━━ Data section

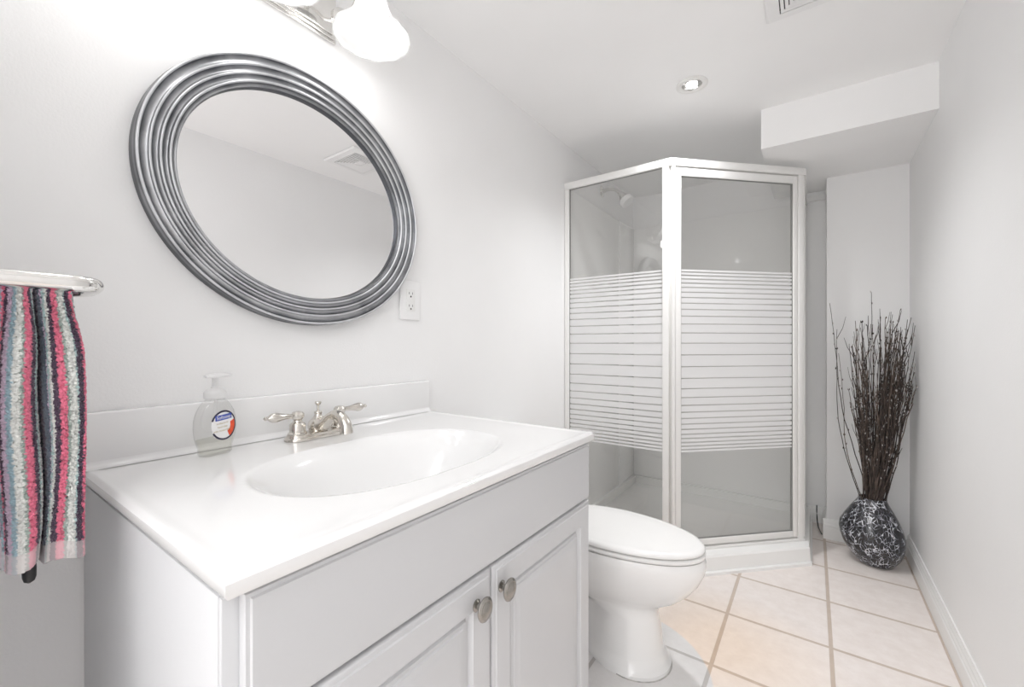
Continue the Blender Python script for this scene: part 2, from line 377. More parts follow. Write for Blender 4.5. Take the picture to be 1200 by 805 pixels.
top = thing('sink_countertop', 'glossy white countertop with moulded oval basin and backsplash on the vanity', 'sink', (0.29, 0.555, 0.7505))
obj('counter_slab', counter(), M['counter'], top, angle=40)
bm = new(); box(bm, (0.0015, 0.161, 0.7695), (0.021, 0.9495, 0.8664), 0.004, 3)
# cove where splash meets the top
loft(bm, [[Vector((0.0205, y, 0.776)), Vector((0.0205, y, 0.784)), Vector((0.0225, y, 0.778)), Vector((0.027, y, 0.7735)), Vector((0.034, y, 0.7712)), Vector((0.026, y, 0.7695))] for y in (0.163, 0.9475)])
obj('backsplash', bm, M['counter'], top)
bm = new(); lathe(bm, [(0.021, 0), (0.021, 0.0015), (0.017, 0.0025), (0.012, 0.001), (0.001, 0.001)], (0.345, 0.54, 0.6395), (0, 0, 1), 32)
obj('drain', bm, M['nickel'], top)

# ------------------------------------------------------------------ faucet
fx, fy, fz = 0.088, 0.540, 0.7712
fau = thing('faucet', 'brushed nickel two-handle centerset faucet behind the basin', 'faucet', (fx, fy, fz))
def stadium(cx, cy, hx, hy, n=16):
    out = []
    for s in (1, -1):
        for k in range(n+1):
            a = PI*k/n
            out.append((cx + s*hx*math.cos(a), cy + s*((hy-hx) + hx*math.sin(a))))
    return out
bm = new()
loft(bm, [[(p[0], p[1], z) for p in stadium(fx, fy, 0.0265*k, 0.078 + 0.0265*(k-1))] for z, k in ((fz-0.0004, 1.0), (fz+0.004, 1.0), (fz+0.006, 0.95), (fz+0.007, 0.86), (fz+0.012, 0.80), (fz+0.013, 0.74))])
obj('base_plate', bm, M['nickel'], fau)
for s in (-1, 1):
    hy = fy + s*0.051
    bm = new()
    lathe(bm, [(0.0195, 0.012), (0.0195, 0.016), (0.0165, 0.018), (0.0165, 0.034), (0.0145, 0.037), (0.010, 0.040), (0.0085, 0.044), (0.011, 0.047), (0.0138, 0.052), (0.0138, 0.057), (0.010, 0.062), (0.002, 0.064)], (fx, hy, fz), n=16)
    h = obj('handle', bm, M['nickel'], fau)
    bm = new()
    d = Vector((-0.02 if s < 0 else 0.10, s, 0.03)).normalized(); o = Vector((fx, hy, fz+0.054))
    st = [(0.008, 0.005), (0.016, 0.0055), (0.026, 0.0062), (0.036, 0.0082), (0.046, 0.0105), (0.054, 0.0098), (0.060, 0.0062), (0.063, 0.0035), (0.066, 0.0045), (0.069, 0.0038), (0.071, 0.0015)]
    tube(bm, [o + d*a for a, r in st], [r for a, r in st], n=16)
    obj('lever', bm, M['nickel'], h)
bm = new()
lathe(bm, [(0.019, 0.012), (0.0215, 0.018), (0.0225, 0.025), (0.0205, 0.033), (0.014, 0.040), (0.009, 0.046), (0.0075, 0.050), (0.009, 0.053), (0.0085, 0.056), (0.002, 0.058)], (fx-0.006, fy, fz), n=28)
pts = spline([(fx+0.002, fy, fz+0.026), (fx+0.022, fy, fz+0.030), (fx+0.045, fy, fz+0.047), (fx+0.068, fy, fz+0.056), (fx+0.090, fy, fz+0.050), (fx+0.104, fy, fz+0.034), (fx+0.107, fy, fz+0.018)], 6)
rr = [0.018 - 0.007*min(1, i/14) + 0.0025*max(0, (i-20)/16) for i in range(len(pts))]
tube(bm, pts, rr, n=20)
sp = obj('spout', bm, M['nickel'], fau)
bm = new(); lathe(bm, [(0.0025, 0), (0.0025, 0.014), (0.006, 0.017), (0.0075, 0.020), (0.0065, 0.023), (0.001, 0.024)], (fx-0.006, fy, fz+0.056), n=16)
obj('pop_up_knob', bm, M['nickel'], fau)

# ------------------------------------------------------------------ soap bottle
bx, by, bz = 0.072, 0.336, 0.7713
soap = thing('soap_bottle', 'clear pump bottle of hand soap with an oval label beside the faucet', 'soap dispenser', (bx, by, bz))
BP = [(0.0, 0.0275, 0.0165), (0.002, 0.0292, 0.0180), (0.016, 0.0300, 0.0185), (0.020, 0.0318, 0.0190), (0.035, 0.0355, 0.0205), (0.052, 0.0372, 0.0212), (0.068, 0.0362, 0.0208),
      (0.082, 0.0325, 0.0195), (0.093, 0.0270, 0.0175), (0.101, 0.0205, 0.0155), (0.105, 0.0150, 0.0140), (0.110, 0.0140, 0.0140)]
RB = Matrix.Rotation(math.radians(10), 3, 'Z')
def bsec(z, off=0.0):
    for a, b in zip(BP, BP[1:]):
        if a[0] <= z <= b[0]:
            t = (z-a[0])/(b[0]-a[0]); t2 = t
            return a[1]+(b[1]-a[1])*t2+off, a[2]+(b[2]-a[2])*t2+off
    return BP[-1][1]+off, BP[-1][2]+off
def bring(z, wy, wx, n=40):
    out = []
    for k in range(n):
        a = 2*PI*k/n
        c_, s_ = math.cos(a), math.sin(a)
        p = RB @ Vector((wx*abs(c_)**0.85*(1 if c_ >= 0 else -1), wy*abs(s_)**0.9*(1 if s_ >= 0 else -1), 0))
        out.append((bx+p.x, by+p.y, bz+z))
    return out
bm = new(); loft(bm, [bring(z, a, b) for z, a, b in BP]); body = obj('bottle', bm, M['bottle'], soap)
bm = new(); loft(bm, [bring(z, bsec(z)[0]-0.0018, bsec(z)[1]-0.0018) for z in (0.003, 0.008, 0.016, 0.022, 0.030)]); obj('liquid_soap', bm, M['liquid'], soap)
bm = new(); lathe(bm, [(0.0165, 0.106), (0.0185, 0.108), (0.0188, 0.118), (0.0172, 0.121), (0.0120, 0.125), (0.0075, 0.127), (0.0068, 0.130)], (bx, by, bz), n=36)
obj('collar', bm, M['pump'], soap)
bm = new(); lathe(bm, [(0.0052, 0.126), (0.0052, 0.147), (0.0062, 0.149)], (bx, by, bz), n=20)
lathe(bm, [(0.002, 0.03), (0.002, 0.108)], (bx, by, bz), n=10)
pts = [RB @ Vector((0.004, y, 0)) for y in (-0.020, -0.014, 0.0, 0.010, 0.020, 0.0275)]
tube(bm, [(bx+p.x, by+p.y, bz+0.1520-abs(i-2.2)*0.0008) for i, p in enumerate(pts)], [0.006, 0.0105, 0.0130, 0.0110, 0.0075, 0.0050], n=18, flat=0.42)
obj('pump_head', bm, M['pump'], soap)
def onbottle(a, z, off):
    """a = sideways metres from the front centre line"""
    wy, wx = bsec(z)
    s_ = max(-0.98, min(0.98, a/wy)); ang = math.asin(abs(s_)**(1/0.9))*(1 if s_ >= 0 else -1); c_ = math.cos(ang)**0.85
    p = RB @ Vector((wx*c_+off, wy*s_ if True else 0, 0))
    return Vector((bx+p.x, by+p.y, bz+z))
LC, LZ, LA, LB = 0.0050, 0.056, 0.0230, 0.0270
def patch(fn_r0, fn_r1, a0, a1, off, n=40, m=6):
    bm = new(); rings = []
    for i in range(m+1):
        t = i/m
        rings.append([onbottle(LC + (fn_r0+(fn_r1-fn_r0)*t)*LA*math.cos(a0+(a1-a0)*k/n), LZ + (fn_r0+(fn_r1-fn_r0)*t)*LB*math.sin(a0+(a1-a0)*k/n), off) for k in range(n+1)])
    loft(bm, rings, close=False, cap0=False, cap1=False); return bm
lab = obj('label', patch(0.02, 1.0, 0, 2*PI, 0.0006), M['lab_white'], soap); lab['label'] = 'oval white label with blue name box'
obj('label_ring', patch(0.93, 1.06, math.radians(-150), math.radians(160), 0.0009), M['lab_dark'], lab)
obj('label_fruit_print', patch(0.50, 0.92, math.radians(-62), math.radians(22), 0.0010), M['lab_red'], lab)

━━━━

▶ Aim
Return nothing but the lines running from the start of the data to the line with "obj('drain', bm, M['nickel'], top)", please, both ends included and no pictures.

▶ Output
Continue the Blender Python script for this scene: part 2, from line 377. More parts follow. Write for Blender 4.5. Take the picture to be 1200 by 805 pixels.
top = thing('sink_countertop', 'glossy white countertop with moulded oval basin and backsplash on the vanity', 'sink', (0.29, 0.555, 0.7505))
obj('counter_slab', counter(), M['counter'], top, angle=40)
bm = new(); box(bm, (0.0015, 0.161, 0.7695), (0.021, 0.9495, 0.8664), 0.004, 3)
# cove where splash meets the top
loft(bm, [[Vector((0.0205, y, 0.776)), Vector((0.0205, y, 0.784)), Vector((0.0225, y, 0.778)), Vector((0.027, y, 0.7735)), Vector((0.034, y, 0.7712)), Vector((0.026, y, 0.7695))] for y in (0.163, 0.9475)])
obj('backsplash', bm, M['counter'], top)
bm = new(); lathe(bm, [(0.021, 0), (0.021, 0.0015), (0.017, 0.0025), (0.012, 0.001), (0.001, 0.001)], (0.345, 0.54, 0.6395), (0, 0, 1), 32)
obj('drain', bm, M['nickel'], top)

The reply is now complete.